The script is only sporadically witty. There are some genuinely funny lines. When Maddie entices Percy to come skinny dipping in the ocean he asks "Isn't this how Jaws started?" That line had me laughing for way longer than anyone in the theater because it was exactly what I was thinking. Unfortunately, the humor is not consistent. There are several other unfunny bits like Maddie trying to get up steps in rollerblades or banter with her unfunny married friends Sara (Natalie Morales) and Jim (Scott MacArthur).
Often it feels like the script when through so many revisions that characters and threads were lost. Zahn McClarnon has a small part as her friend and lawyer who appears in two short scenes in the first act and then never comes back again. Amalia Yoo also shows up as a classmate of Percy but exits without another mention soon after two scenes. There seems to be a lack of strong set up and payoff.

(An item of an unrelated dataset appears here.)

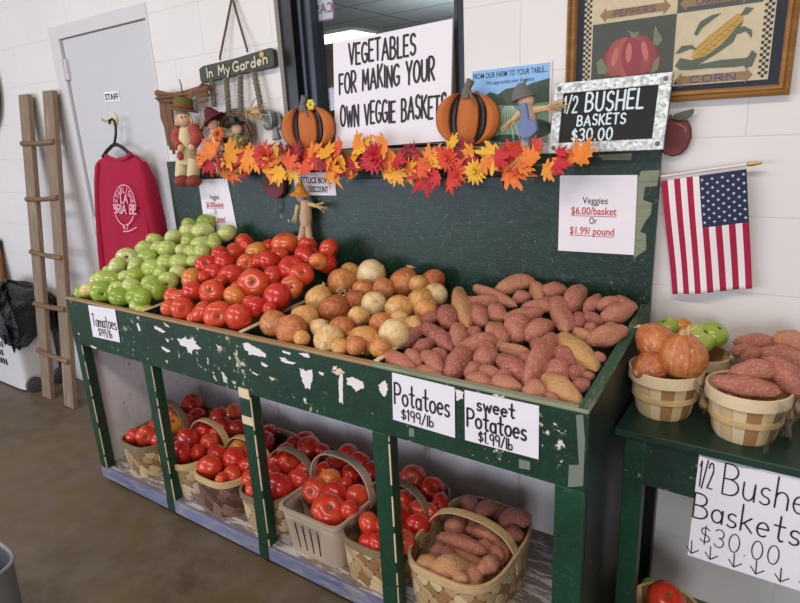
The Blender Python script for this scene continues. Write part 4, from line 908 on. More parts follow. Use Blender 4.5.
f.text(m, '$30.00', mm(.03), mm(.19), .655, .83, .0024, .3, .02)
for x in (.014, .055, .105, .15, .198, .245, .29):
    f.strokes(m, [[(mm(x), .84), (mm(x+.002), .965)], [(mm(x-.010), .91), (mm(x+.002), .97), (mm(x+.017), .915)]], .0024)
m.build('lettering', M['ink'], o)
t = MB(); t.prism([P(u, v, y=-.3925) for u, v in ((690, 449), (702, 452), (738, 463), (753, 463), (760, 470), (742, 468), (718, 462), (703, 457))], (0, .0008, 0)); t.build('tape', tapem, o)

def round_basket(cx, cy, r, z0, h, label, name='round_basket', grp='small round baskets on the table', full=True):
    t = thing(name, label, 'basket', (cx, cy, z0), grp); n = 40
    m = MB()
    for inner in (0, 1):
        th = .003*inner; vs = []; uvs = []
        for i, (k, z) in enumerate(((.7, 0), (.76, .08), (.86, .45), (1., 1.))):
            for j in range(n+1):
                a = 2*PI*j/n; vs.append((cx+(r*k-th)*math.cos(a), cy+(r*k-th)*math.sin(a), z0+h*z+(th if i == 0 else 0))); uvs.append((j/n, z))
        n1 = n+1; fs = [(i*n1+j, i*n1+j+1, (i+1)*n1+j+1, (i+1)*n1+j)[::(-1 if inner else 1)] for i in range(3) for j in range(n)]; fs.append(tuple(range(n))[::(1 if inner else -1)])
        m.add(vs, fs, uvs)
    m.build('basket_body', M['slat'], t)
    m = MB(); band(m, cx, cy, r*.965, r*.965, z0+h*.78, z0+h*1.03, .005, 40, 2); m.build('rim', M['rimpale'], t, bevel=.001)
    m = MB(); band(m, cx, cy, r*.855, r*.855, z0+h*.4, z0+h*.52, .004, 40, 2); m.build('middle_band', M['rim'], t, bevel=.001)
TZ = .7455
round_basket(-.1, -.252, .087, TZ, .122, 'round slatted basket of onions beside the stand on the green table')
round_basket(.085, -.285, .088, TZ, .122, 'round slatted basket of sweet potatoes at the front of the table')
round_basket(-.045, -.098, .078, TZ, .118, 'round basket of green tomatoes behind the onion basket')
round_basket(.145, -.1, .088, TZ, .122, 'round basket of sweet potatoes against the wall behind the front one')
def single(L, zc, kind, lab, grp, cx, cy, rad, slack=.86):
    it = []
    for q in L:
        X = P(q[0], q[1], z=zc+(q[6] if len(q) > 6 else 0)); R = px(X, q[2]); it.append(dict(X=X, sph=[(np.zeros(3), R)], R=(R, R), r=R, tint=q[3], scar=q[4] if len(q) > 4 else None))
    X = settle(it, (cx-rad, cx+rad, cy-rad, cy+rad), slack=slack); return it, X
def by_ray(q, y): X = P(q[0], q[1], y=y); return X
LO = [(683, 357.5, 23, .62, (.05, .95, .35), -.275), (655.5, 342, 19, .62, (-.5, .5, -.3), -.235), (651, 368, 17.5, .7, (-.6, -.2, .3), -.285), (664, 352, 14, .6, None, -.2)]
it = []
for q in LO:
    X = P(q[0], q[1], y=q[5]); R = px(X, q[2]); it.append(dict(X=X, sph=[(np.zeros(3), R)], R=(R, R), r=R/1.08, tint=q[3], scar=q[4]))
place_onions(it, np.array([i['X'] for i in it]), ['largest copper onion with a dry neck on top of the round basket', 'brown onion at the back of the round basket beside the stand', 'reddish brown onion low against the stand side of the round basket', 'brown onion tucked under the others in the round basket'], 'onions in the round basket')
LG = [(699, 338, 15.5, .45, (.2, .1), -.11, 'green tomato with a pale ribbed side in the basket behind the onions'), (714, 334, 13.5, .2, None, -.085, 'dark green tomato nearest the flag in the back basket'), (667, 328, 12, .35, None, -.09, 'green tomato nearest the stand in the back basket'), (683, 327, 9.5, .95, None, -.075, 'small orange-tinged tomato at the back behind the onions')]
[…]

But the real problem with the movie is that it delves too deeply into the vulgarity. There is an extended scene of graphic nudity that was completely unnecessary. With a little creativity you could have had the comedic effect without the vulgarity. In addition, the story pushes a few too many immoral buttons. It is true that there is character growth on the part of both characters, but they don't develop far enough.
This is a shame, because with a little restraint and tweaking, this could have been the funniest movie of the year. Unfortunately, they rely too much on shock than humor.